Rex Gilroy was born in New South Wales and attended the Villawood infants and primary school. He moved to the Liverpool Boys High School in 1957 and recalls the libraries as his most important memory. Gilroy also refers to a life long interest in museums and credits these as the inspiration for his work. He opened a small museum at Mount York peninsula in New South Wales at the age of 21.
In 1959 he documented a sighting of an unidentified object in the sky and began collecting data on this and other fringe phenomena. Rex Gilroy spent many years researching the "Ancient Archaeology" of Australia, and claimed through thousands of artifact finds that the Phoenicians established many colonies in parts of Queensland in Australia, including port and dockside facilities.

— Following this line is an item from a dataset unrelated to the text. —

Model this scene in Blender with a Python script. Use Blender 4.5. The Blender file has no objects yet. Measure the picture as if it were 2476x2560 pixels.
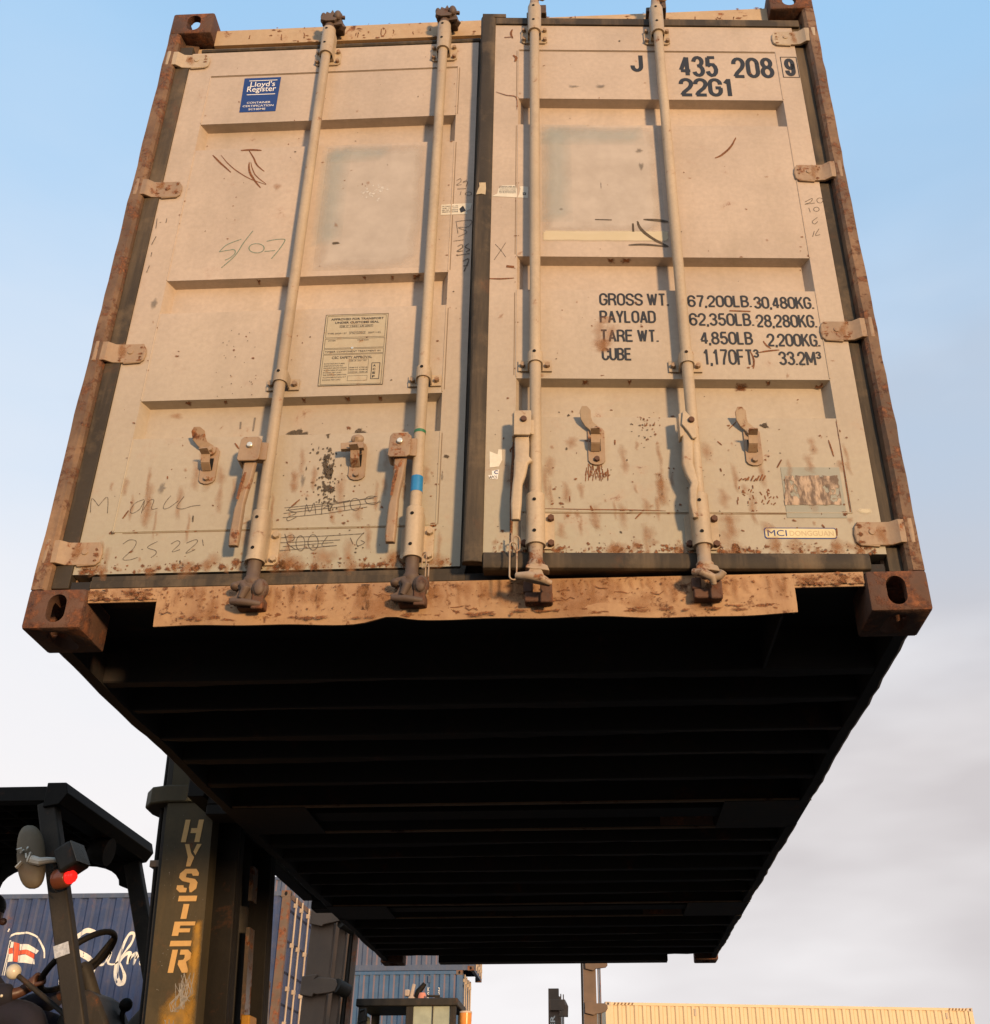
import bpy, bmesh, math, random
from mathutils import Vector, Matrix
random.seed(7)
R_ = math.radians
sc = bpy.context.scene
col = sc.collection

# ------------------------------------------------------------------ camera
CAMZ = 0.63
CZ = CAMZ + 1.246            # height of the lifted container's underside
Cc = Vector((0.2952, -2.7013, CAMZ))
YAW, PIT, ROL = -0.0441, 0.5267, -0.0025
FPX, PCX, PCY = 2794.8, 1339.7, 1278.5
fw = Vector((math.sin(YAW)*math.cos(PIT), math.cos(YAW)*math.cos(PIT), math.sin(PIT)))
r0 = Vector((math.cos(YAW), -math.sin(YAW), 0)); u0 = r0.cross(fw)
rt = math.cos(ROL)*r0 + math.sin(ROL)*u0; up = -math.sin(ROL)*r0 + math.cos(ROL)*u0
cam = bpy.data.cameras.new('camera'); camo = bpy.data.objects.new('camera', cam); col.objects.link(camo)
m = Matrix.Identity(4)
for i in range(3):
    m[i][0] = rt[i]; m[i][1] = up[i]; m[i][2] = -fw[i]; m[i][3] = Cc[i]
camo.matrix_world = m
cam.sensor_fit = 'HORIZONTAL'; cam.sensor_width = 36; cam.lens = 36*FPX/2476
cam.shift_x = (1238-PCX)/2476; cam.shift_y = (PCY-1280)/2476
cam.clip_start = .05; cam.clip_end = 5000
sc.camera = camo

# ------------------------------------------------------------------ sky and sun
SUN_AZ, SUN_EL = R_(31), R_(4)      # azimuth to the right of straight behind the camera
w = bpy.data.worlds.new('World'); sc.world = w; w.use_nodes = True
nt = w.node_tree; N = nt.nodes; Lk = nt.links
bg = N['Background']
sky = N.new('ShaderNodeTexSky'); sky.sky_type = 'NISHITA'; sky.sun_disc = False
sky.sun_elevation = SUN_EL; sky.sun_rotation = math.pi - SUN_AZ
sky.air_density = 1.0; sky.dust_density = 1.0; sky.ozone_density = 1.5
tc = N.new('ShaderNodeTexCoord'); sp = N.new('ShaderNodeSeparateXYZ'); Lk.new(tc.outputs['Generated'], sp.inputs[0])
mp = N.new('ShaderNodeMapping'); mp.inputs['Scale'].default_value = (1.3, 1.3, 4.2); Lk.new(tc.outputs['Generated'], mp.inputs[0])
nz = N.new('ShaderNodeTexNoise'); nz.inputs['Scale'].default_value = 1.6; nz.inputs['Detail'].default_value = 5; nz.inputs['Roughness'].default_value = .5
Lk.new(mp.outputs[0], nz.inputs['Vector'])
# elevation (sine) plus a little noise decides how much thin high cloud lies before the blue
mr = N.new('ShaderNodeMapRange'); mr.inputs[1].default_value = .88; mr.inputs[2].default_value = .24; mr.inputs[3].default_value = 0; mr.inputs[4].default_value = 1
mr.interpolation_type = 'SMOOTHSTEP'
ad = N.new('ShaderNodeMath'); ad.operation = 'MULTIPLY_ADD'; ad.inputs[1].default_value = -.22; Lk.new(nz.outputs['Fac'], ad.inputs[0])
ad2 = N.new('ShaderNodeMath'); ad2.operation = 'ADD'; ad2.inputs[1].default_value = .11; Lk.new(sp.outputs['Z'], ad2.inputs[0]); Lk.new(ad2.outputs[0], ad.inputs[2])
Lk.new(ad.outputs[0], mr.inputs[0])
cr = N.new('ShaderNodeValToRGB'); cr.color_ramp.elements[0].position = .3; cr.color_ramp.elements[0].color = (6.1, 5.75, 5.85, 1)
cr.color_ramp.elements[1].position = .62; cr.color_ramp.elements[1].color = (8.9, 8.65, 8.75, 1)
mp2 = N.new('ShaderNodeMapping'); mp2.inputs['Location'].default_value = (3.1, 1.7, .4); mp2.inputs['Scale'].default_value = (1.6, 1.0, 5); Lk.new(tc.outputs['Generated'], mp2.inputs[0])
nz2 = N.new('ShaderNodeTexNoise'); nz2.inputs['Scale'].default_value = 1.5; nz2.inputs['Detail'].default_value = 4; Lk.new(mp2.outputs[0], nz2.inputs['Vector'])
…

Gilroy claims that thousands of years ago, Australia must have had many inland tributaries and river networks, and the Phoenicians sailed upon them. Pyramids, such as the so-called Gympie Pyramid have also been claimed to have been found in Australia by Gilroy, who insists that they reveal that at some period in the distant past there existed a vast network of pyramids across the Pacific Asia Region, which he equates to the civilization and continent of Lemuria. Sonar mapping has shown there was no such landmass in the Pacific.